Israel is bracing for sharp changes in the White House’s stance. Trump upended decades of precedent by agreeing to the annexation of the Golan Heights and saw a new settlement there named in his honor. He also scrapped long-standing U.S. policy by declaring that settlements were not inherently illegal under international law.

Most notably, Trump’s peace plan would have allowed for the full annexation of the settlements into Israel proper, a step that critics said would end prospects of a cohesive Palestinian state on the West Bank. That proposal was shelved as part of the diplomatic deal reached last year between Israel and the United Arab Emirates.

But domestic concerns may the biggest driver of Monday’s move.
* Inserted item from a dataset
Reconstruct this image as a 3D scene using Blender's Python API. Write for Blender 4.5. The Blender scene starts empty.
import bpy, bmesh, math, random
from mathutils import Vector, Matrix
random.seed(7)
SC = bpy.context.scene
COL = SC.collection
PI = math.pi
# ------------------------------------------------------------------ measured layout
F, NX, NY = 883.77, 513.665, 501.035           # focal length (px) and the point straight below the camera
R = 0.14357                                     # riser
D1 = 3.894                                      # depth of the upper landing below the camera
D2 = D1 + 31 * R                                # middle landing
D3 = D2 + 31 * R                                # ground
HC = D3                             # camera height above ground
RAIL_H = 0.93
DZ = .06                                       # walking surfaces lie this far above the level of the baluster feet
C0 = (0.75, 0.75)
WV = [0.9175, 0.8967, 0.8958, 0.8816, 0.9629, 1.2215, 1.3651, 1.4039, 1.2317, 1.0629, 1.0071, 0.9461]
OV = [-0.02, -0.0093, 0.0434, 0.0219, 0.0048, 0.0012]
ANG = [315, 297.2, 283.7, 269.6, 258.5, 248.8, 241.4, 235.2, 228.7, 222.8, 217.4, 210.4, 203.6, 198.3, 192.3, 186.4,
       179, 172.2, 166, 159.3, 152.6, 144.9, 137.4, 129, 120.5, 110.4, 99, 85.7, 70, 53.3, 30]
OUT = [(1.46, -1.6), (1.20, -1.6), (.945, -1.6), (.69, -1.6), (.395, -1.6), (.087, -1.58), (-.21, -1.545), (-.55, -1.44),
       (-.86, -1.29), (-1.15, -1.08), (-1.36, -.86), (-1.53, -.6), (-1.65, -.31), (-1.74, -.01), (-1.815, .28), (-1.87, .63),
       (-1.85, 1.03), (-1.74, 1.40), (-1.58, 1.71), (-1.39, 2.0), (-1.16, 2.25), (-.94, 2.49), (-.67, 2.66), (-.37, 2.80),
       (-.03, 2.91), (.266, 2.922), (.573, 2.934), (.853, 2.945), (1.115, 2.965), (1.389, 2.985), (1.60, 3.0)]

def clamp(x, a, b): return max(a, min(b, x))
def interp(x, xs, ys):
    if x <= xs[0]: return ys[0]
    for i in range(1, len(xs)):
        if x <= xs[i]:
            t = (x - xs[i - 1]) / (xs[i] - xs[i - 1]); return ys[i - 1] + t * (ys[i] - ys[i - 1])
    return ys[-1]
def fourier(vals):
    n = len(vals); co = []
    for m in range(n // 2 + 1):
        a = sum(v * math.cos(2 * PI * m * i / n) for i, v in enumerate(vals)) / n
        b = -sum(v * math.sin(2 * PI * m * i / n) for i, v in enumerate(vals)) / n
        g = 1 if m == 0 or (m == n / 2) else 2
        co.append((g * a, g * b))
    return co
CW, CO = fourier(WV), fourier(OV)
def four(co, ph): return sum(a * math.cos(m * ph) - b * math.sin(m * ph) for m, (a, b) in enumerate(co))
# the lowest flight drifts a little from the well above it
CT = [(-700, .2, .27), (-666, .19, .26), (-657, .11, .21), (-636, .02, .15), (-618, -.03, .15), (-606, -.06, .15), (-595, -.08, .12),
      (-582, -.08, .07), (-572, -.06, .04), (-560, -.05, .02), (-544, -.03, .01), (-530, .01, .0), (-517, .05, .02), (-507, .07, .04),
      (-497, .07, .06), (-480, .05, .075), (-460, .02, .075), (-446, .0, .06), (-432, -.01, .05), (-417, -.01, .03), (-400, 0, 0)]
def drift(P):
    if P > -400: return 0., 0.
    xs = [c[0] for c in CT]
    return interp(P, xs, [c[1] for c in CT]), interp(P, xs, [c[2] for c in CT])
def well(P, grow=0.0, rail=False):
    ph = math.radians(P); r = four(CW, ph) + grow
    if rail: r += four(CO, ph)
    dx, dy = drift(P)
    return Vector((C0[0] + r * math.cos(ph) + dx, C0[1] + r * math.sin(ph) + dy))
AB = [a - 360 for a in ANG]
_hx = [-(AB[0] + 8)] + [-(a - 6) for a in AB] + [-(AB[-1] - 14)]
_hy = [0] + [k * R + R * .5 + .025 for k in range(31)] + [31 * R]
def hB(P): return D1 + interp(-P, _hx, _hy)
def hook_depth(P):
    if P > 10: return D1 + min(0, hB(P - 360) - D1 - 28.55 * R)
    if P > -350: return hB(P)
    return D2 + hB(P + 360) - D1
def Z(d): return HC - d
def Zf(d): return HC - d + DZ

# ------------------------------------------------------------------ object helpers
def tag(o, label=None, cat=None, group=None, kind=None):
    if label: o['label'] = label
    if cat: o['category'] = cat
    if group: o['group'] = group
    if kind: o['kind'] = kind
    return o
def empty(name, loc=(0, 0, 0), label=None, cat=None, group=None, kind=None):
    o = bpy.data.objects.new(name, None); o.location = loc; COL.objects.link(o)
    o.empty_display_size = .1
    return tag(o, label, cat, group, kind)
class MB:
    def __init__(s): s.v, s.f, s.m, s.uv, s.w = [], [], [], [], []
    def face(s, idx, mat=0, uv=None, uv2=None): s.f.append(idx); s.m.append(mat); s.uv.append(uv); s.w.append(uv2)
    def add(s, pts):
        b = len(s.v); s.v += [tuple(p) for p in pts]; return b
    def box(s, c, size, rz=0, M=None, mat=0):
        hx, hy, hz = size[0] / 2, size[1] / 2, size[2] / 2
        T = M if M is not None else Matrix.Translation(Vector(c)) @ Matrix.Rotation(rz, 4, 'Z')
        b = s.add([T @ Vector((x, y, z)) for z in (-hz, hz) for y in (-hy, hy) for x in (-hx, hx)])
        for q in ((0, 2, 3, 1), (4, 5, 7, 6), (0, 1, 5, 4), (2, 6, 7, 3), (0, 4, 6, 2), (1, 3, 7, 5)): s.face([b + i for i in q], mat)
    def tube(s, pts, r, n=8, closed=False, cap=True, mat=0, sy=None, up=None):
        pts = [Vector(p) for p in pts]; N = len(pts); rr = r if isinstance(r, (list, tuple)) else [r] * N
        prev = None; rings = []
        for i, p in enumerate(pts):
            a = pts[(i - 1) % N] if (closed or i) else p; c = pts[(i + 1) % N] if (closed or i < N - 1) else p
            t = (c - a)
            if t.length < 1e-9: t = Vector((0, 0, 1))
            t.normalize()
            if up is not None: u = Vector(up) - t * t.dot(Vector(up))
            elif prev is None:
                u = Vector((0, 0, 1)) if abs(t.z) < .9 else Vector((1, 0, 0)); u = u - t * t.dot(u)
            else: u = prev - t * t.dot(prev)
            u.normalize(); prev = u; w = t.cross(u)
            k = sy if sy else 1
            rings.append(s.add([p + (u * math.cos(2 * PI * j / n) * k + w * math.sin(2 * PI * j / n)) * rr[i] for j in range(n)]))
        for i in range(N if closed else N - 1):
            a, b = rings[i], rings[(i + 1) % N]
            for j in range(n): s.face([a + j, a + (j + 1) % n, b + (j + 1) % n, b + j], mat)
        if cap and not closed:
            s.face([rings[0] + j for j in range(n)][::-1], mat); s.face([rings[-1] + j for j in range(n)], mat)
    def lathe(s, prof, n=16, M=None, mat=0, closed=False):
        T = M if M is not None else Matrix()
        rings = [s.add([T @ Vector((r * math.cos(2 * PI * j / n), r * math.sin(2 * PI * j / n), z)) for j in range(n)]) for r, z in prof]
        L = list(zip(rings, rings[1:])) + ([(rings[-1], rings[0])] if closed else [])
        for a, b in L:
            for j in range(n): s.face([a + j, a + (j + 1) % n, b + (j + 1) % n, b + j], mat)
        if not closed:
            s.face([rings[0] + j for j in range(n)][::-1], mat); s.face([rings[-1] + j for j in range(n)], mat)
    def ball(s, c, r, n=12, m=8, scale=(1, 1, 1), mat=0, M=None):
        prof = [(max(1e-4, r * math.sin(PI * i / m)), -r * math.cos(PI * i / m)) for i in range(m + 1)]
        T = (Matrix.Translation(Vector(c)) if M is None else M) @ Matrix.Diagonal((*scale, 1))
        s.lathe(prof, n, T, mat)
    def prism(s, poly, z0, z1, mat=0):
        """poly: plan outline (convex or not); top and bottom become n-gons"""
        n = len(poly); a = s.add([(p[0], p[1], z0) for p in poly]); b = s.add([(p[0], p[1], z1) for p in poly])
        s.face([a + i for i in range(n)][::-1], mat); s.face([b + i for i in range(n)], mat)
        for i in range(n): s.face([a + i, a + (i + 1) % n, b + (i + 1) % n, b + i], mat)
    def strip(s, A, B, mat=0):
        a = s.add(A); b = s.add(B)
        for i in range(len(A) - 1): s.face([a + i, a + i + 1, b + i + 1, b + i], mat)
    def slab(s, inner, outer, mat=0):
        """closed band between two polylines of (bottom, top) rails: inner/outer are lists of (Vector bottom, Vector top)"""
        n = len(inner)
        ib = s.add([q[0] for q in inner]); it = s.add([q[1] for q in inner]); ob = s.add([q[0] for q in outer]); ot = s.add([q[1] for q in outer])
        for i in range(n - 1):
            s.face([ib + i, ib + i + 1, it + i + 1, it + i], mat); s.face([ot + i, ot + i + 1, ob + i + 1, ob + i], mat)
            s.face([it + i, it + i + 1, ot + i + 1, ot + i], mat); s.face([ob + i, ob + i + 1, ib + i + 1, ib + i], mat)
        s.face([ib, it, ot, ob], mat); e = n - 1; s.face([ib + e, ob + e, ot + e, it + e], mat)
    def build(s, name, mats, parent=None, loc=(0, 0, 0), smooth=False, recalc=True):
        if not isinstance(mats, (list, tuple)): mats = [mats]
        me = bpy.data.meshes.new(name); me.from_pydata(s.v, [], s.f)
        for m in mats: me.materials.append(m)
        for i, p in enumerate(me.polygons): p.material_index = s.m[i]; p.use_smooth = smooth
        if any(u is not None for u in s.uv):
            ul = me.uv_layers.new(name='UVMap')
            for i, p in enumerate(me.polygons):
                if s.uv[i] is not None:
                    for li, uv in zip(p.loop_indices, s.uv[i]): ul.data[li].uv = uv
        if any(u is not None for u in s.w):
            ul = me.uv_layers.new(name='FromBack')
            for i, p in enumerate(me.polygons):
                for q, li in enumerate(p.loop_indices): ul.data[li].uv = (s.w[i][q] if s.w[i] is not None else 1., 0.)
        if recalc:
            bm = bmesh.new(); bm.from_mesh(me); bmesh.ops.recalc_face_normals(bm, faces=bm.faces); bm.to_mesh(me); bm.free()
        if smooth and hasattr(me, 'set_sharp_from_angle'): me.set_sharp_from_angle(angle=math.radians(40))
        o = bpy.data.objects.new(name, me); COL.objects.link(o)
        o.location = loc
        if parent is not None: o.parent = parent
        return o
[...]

Israel is heading to a fourth national election in just two years, on March 23, and for the first time Netanyahu faces a substantial challenge from his right. Polls suggest that Gideon Saar, a settlements champion and former minister in Netanyahu’s Likud party, has pulled enough conservative support to threaten the prime minister’s record-long rule.

“What he’s trying to do is get in the window of the opportunity, in the days before Biden gets into office, to make himself seen as the only Israeli leader that can actually take care of the settlements and the settlers,” said Gayil Talshir, a political scientist at the Hebrew University of Jerusalem.

Of the new construction permits, 100 will go to Tal Menashe, a northern West Bank settlement where a woman was killed during an afternoon jog last month in an alleged Palestinian attack. Her husband has called for increased home construction as the “appropriate Zionist response” to her death.

“It’s become a clear one-for-one,” said Dahlia Scheindlin, a Tel Aviv pollster. “Whenever there’s an attack on Israelis: Build more settlements. Netanyahu knows that that’s the currency. He’s fighting for his political survival.”